Die Reaktion der Union auf diesen Vorschlag fiel eher verhalten aus: Nach Ansicht des außenpolitischen Sprechers der CDU/CSU-Bundestagsfraktion, Jürgen Hardt, kommen finanzielle Hilfen für die wirtschaftlich angeschlagene Türkei nur bei einem Kurswechsel der türkischen Regierung infrage. "Die Ursache für die Wirtschafts- und Währungskrise in der Türkei sind die fahrlässigen Äußerungen von Präsident Erdoğan mit Blick auf die Unabhängigkeit der Zentralbank und die Rechtsstaatlichkeit", sagte Hardt der Rheinischen Post.

Sollte Staatspräsident Recep Tayyip Erdoğan diese Haltung nicht grundsätzlich ändern, wären Wirtschaftshilfen vergeudetes Geld. "Wenn die türkische Regierung allerdings umschwenken würde, könnte man über Hilfen nachdenken", sagte Hardt. "Wir haben ein Interesse an einer starken Türkei – aus politischen und ökonomischen Gründen."

"Die selbst verschuldete Krise der Türkei ist viel zu groß, als dass Deutschland allein sie beenden könnte"

Der FDP-Politiker Alexander Graf Lambsdorff sieht hingegen die Verantwortung, der Türkei zu helfen, nicht allein bei Deutschland: Der Augsburger Allgemeinen sagte er: "Die selbst verschuldete Krise der Türkei ist viel zu groß, als dass Deutschland allein sie beenden könnte." Vielmehr müsse die Bundesregierung die türkische Regierung überzeugen, ein Hilfsprogramm des Internationalen Währungsfonds zu akzeptieren. Den Vorstoß der SPD-Chefin Nahles bezeichnete Lambsdorff in der Welt als "naiv und deplatziert". Wirtschaftshilfen stabilisierten nicht das globale Finanzsystem, sondern nur das System Erdoğan.

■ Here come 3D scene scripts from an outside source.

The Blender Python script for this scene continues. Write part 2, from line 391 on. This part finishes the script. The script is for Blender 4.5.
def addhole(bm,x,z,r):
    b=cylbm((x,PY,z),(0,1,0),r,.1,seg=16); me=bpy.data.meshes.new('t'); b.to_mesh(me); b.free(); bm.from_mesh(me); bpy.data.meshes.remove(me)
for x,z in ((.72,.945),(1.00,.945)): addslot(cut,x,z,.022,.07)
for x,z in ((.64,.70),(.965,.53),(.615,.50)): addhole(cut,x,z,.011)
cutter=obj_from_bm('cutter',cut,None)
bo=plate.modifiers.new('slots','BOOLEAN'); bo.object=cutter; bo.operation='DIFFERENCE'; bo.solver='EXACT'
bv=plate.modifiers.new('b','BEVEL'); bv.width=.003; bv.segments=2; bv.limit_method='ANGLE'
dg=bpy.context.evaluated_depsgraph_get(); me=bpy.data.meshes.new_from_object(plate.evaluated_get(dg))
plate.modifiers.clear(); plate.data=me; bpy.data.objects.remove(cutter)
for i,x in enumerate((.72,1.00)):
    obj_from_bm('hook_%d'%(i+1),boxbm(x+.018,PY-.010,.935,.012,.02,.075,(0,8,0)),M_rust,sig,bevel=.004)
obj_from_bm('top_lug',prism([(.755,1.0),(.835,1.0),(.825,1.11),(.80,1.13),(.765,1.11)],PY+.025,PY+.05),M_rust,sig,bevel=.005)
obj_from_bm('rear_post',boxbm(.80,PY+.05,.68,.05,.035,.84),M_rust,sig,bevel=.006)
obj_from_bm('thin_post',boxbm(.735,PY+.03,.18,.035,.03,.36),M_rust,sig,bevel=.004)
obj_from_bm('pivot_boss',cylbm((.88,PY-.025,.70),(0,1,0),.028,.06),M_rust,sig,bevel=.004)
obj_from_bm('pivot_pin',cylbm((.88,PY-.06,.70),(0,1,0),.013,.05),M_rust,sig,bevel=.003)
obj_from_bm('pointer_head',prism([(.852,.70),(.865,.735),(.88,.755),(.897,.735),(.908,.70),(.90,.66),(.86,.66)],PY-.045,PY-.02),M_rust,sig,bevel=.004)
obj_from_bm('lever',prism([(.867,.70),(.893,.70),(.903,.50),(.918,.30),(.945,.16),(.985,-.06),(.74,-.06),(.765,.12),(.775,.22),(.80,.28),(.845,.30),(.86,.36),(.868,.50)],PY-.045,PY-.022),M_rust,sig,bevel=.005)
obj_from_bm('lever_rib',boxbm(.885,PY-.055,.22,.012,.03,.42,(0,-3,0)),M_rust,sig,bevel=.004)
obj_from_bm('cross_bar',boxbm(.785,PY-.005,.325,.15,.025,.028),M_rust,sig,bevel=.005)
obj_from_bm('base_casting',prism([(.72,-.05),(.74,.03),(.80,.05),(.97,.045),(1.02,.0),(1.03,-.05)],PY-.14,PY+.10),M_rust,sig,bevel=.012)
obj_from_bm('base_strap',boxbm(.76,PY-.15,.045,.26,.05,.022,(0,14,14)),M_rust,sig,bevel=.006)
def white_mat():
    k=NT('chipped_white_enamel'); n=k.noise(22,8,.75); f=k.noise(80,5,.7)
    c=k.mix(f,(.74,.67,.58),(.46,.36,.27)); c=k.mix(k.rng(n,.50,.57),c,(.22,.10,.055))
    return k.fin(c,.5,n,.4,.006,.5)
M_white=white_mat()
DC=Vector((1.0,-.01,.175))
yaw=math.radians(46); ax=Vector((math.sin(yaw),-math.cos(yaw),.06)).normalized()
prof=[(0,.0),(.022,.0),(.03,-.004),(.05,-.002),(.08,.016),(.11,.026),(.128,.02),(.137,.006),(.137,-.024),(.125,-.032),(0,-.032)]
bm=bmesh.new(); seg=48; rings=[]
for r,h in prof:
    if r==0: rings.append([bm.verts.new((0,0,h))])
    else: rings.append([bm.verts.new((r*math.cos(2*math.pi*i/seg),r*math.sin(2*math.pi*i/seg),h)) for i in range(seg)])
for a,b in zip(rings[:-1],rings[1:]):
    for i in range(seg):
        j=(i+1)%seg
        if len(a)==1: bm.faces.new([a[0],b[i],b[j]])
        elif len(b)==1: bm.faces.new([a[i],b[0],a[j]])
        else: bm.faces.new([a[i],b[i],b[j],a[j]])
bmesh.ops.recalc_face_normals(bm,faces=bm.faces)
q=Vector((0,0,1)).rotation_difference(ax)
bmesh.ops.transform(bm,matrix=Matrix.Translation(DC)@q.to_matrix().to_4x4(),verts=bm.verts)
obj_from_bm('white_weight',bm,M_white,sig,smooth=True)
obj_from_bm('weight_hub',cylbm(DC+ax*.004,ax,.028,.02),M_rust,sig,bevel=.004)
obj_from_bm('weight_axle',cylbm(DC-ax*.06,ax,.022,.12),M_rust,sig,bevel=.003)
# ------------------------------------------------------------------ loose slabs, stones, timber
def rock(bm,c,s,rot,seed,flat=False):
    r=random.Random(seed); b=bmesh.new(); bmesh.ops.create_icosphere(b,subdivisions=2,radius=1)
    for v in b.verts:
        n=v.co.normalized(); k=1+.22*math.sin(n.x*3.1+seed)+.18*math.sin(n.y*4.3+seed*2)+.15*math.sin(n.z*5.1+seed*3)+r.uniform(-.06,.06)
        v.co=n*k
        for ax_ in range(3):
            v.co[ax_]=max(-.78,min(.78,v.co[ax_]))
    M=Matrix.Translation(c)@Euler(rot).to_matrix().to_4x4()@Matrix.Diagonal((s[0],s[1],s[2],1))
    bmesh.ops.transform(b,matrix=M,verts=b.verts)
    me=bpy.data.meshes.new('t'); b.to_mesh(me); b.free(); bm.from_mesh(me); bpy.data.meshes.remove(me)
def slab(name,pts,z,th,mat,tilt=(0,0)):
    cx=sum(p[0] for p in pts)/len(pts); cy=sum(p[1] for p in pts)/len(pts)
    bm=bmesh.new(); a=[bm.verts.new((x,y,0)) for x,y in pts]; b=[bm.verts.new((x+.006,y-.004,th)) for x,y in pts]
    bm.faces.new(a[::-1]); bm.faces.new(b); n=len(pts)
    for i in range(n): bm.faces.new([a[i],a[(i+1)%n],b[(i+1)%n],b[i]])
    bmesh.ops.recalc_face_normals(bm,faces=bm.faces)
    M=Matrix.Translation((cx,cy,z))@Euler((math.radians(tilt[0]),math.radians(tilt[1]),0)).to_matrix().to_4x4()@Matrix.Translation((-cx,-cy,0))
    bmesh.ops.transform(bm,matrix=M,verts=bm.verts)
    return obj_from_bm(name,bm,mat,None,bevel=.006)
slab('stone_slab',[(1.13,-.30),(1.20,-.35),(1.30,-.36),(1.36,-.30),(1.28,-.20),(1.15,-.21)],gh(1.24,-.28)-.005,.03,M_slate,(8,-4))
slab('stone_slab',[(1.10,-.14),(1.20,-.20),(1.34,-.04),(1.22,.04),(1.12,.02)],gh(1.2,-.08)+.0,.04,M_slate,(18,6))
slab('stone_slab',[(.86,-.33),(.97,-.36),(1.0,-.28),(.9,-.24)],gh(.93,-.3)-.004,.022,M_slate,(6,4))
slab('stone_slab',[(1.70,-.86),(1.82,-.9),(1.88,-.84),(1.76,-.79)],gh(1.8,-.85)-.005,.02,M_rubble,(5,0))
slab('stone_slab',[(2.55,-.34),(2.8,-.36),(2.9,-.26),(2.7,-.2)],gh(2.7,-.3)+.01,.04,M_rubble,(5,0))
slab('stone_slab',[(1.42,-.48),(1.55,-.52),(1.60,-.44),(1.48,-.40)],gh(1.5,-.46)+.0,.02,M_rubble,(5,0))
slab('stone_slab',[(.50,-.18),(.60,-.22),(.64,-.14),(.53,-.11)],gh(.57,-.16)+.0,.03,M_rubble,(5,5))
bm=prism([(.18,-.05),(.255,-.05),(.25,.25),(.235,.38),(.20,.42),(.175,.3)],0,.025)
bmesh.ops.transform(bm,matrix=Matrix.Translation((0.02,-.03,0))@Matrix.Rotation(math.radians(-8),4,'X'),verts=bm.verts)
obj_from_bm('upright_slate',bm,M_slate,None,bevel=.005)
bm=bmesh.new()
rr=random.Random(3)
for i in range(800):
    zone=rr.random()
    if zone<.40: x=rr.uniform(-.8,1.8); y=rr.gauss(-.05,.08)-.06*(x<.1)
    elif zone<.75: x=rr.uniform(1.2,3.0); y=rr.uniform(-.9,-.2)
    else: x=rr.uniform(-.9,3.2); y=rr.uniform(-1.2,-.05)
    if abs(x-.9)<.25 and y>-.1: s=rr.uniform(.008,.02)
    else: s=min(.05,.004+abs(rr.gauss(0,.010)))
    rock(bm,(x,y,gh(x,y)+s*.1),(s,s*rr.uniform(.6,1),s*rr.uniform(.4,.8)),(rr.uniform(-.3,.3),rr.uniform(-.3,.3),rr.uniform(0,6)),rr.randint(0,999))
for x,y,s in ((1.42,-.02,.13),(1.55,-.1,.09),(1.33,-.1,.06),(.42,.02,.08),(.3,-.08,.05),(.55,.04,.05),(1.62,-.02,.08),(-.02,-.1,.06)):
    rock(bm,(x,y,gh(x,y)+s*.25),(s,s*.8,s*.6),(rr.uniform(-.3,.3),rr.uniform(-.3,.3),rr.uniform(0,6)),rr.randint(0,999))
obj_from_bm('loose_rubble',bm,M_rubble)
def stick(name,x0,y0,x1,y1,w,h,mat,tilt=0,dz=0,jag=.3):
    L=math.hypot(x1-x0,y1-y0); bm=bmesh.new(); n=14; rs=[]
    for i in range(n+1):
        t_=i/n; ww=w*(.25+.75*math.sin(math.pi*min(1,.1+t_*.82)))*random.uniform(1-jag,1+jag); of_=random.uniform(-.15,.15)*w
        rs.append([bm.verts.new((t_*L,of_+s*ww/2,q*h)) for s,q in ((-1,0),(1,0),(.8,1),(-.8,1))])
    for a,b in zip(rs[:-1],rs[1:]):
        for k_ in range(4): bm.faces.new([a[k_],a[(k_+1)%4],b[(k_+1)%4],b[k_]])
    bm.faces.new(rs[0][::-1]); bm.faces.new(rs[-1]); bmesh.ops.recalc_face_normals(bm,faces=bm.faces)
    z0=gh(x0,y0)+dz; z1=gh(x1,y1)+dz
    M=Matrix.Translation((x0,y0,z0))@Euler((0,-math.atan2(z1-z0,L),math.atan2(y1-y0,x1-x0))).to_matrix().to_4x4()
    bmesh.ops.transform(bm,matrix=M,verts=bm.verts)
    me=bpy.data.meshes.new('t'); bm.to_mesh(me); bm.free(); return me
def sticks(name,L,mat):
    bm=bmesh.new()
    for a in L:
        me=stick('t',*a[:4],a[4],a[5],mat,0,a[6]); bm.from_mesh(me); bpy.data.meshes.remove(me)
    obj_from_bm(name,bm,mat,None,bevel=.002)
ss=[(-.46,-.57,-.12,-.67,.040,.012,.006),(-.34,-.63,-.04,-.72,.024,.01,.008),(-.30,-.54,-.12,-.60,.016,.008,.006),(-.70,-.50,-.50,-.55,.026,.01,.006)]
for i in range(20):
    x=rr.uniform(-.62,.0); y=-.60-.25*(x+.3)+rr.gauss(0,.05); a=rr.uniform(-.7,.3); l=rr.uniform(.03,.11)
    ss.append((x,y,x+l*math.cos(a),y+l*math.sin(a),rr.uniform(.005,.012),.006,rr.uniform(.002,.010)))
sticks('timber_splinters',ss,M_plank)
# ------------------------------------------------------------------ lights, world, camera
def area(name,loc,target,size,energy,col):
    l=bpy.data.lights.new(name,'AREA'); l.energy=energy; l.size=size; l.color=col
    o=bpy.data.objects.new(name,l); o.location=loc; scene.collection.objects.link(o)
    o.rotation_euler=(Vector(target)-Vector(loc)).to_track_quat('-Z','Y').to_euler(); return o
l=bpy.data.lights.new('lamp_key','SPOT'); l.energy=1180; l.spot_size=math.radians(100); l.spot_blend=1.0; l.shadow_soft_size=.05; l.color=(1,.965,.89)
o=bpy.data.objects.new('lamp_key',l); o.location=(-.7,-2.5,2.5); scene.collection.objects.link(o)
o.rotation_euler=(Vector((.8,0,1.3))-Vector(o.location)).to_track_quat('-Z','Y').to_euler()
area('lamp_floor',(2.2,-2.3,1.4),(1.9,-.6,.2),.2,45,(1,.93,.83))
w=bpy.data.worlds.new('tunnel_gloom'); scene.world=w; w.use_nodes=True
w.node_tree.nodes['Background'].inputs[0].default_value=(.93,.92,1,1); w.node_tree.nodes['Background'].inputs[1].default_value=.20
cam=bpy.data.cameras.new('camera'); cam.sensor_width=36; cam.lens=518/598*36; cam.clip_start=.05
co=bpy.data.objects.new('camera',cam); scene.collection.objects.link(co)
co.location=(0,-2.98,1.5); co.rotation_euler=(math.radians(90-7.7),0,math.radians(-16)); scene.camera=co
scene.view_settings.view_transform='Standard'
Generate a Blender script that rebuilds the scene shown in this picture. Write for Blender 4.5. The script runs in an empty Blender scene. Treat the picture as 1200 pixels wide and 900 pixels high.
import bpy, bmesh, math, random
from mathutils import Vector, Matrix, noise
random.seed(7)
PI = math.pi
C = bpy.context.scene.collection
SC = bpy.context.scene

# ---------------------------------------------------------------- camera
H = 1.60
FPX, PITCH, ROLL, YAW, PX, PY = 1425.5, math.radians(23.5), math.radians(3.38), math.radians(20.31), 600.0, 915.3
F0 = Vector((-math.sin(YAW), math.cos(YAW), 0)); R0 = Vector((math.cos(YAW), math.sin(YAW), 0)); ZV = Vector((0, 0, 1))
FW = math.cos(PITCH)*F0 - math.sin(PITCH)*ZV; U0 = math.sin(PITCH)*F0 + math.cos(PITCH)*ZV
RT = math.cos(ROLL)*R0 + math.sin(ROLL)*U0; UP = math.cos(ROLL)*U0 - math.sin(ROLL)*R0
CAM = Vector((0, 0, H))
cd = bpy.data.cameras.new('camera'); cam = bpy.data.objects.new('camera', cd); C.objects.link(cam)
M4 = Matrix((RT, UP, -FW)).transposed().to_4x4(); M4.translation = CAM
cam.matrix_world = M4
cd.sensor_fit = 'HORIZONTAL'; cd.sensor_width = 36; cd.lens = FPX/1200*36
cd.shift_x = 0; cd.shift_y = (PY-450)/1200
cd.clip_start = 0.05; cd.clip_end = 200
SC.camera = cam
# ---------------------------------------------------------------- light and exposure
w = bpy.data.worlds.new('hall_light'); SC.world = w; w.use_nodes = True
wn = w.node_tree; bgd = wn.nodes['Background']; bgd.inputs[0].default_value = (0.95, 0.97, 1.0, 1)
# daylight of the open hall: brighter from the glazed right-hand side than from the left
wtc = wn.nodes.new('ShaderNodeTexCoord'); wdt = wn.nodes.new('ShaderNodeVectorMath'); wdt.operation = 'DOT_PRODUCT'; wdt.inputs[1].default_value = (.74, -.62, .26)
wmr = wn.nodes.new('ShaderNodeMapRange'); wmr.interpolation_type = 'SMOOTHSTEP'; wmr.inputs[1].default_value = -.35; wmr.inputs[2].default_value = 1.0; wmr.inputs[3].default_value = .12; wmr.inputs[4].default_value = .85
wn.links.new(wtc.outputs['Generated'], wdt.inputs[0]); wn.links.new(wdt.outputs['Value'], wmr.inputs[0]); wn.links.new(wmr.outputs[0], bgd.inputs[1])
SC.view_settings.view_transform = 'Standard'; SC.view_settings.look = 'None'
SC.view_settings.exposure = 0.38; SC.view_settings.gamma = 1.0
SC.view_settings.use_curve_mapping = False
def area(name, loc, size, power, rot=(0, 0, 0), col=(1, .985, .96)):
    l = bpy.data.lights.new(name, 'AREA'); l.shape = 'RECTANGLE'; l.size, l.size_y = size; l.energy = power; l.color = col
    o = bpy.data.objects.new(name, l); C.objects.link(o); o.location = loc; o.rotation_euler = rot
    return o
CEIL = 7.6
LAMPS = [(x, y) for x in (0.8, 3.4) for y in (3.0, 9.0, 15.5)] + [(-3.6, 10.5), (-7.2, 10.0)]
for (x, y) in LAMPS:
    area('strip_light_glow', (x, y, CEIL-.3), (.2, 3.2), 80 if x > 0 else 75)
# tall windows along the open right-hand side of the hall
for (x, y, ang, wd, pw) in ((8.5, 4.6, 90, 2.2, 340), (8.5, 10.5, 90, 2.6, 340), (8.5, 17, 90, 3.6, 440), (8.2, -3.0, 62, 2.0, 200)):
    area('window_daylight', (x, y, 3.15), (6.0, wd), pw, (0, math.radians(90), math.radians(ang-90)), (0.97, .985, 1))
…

Unter bestimmten Voraussetzungen seien Hilfen für die Türkei denkbar, sagte der Grünen-Abgeordnete Omid Nouripour. Allerdings sei die "Rückkehr der Türkei zu Demokratie und Rechtsstaatlichkeit" maßgebliche Bedingung. "Es geht nicht mit einer Türkei, die mit Siebenmeilenstiefeln in Richtung Diktatur läuft", sagte Nouripour der Welt.

Ähnlich äußerte sich die Grünen-Fraktionsvorsitzende Katrin Göring-Eckardt in der Augsburger Allgemeinen: "Die Türkei wird da nur wieder rauskommen, wenn die türkische Regierung ihren autoritären und immer unberechenbareren Kurs revidiert." Wer wie Erdoğan politische Gegner und Journalisten ins Gefängnis sperren lasse und nichts auf Meinungsfreiheit und Menschenrechte gebe, "der verhindert selbst, dass Vertrauen in die Wirtschaft zurückkommt und eine politische Annäherung möglich ist".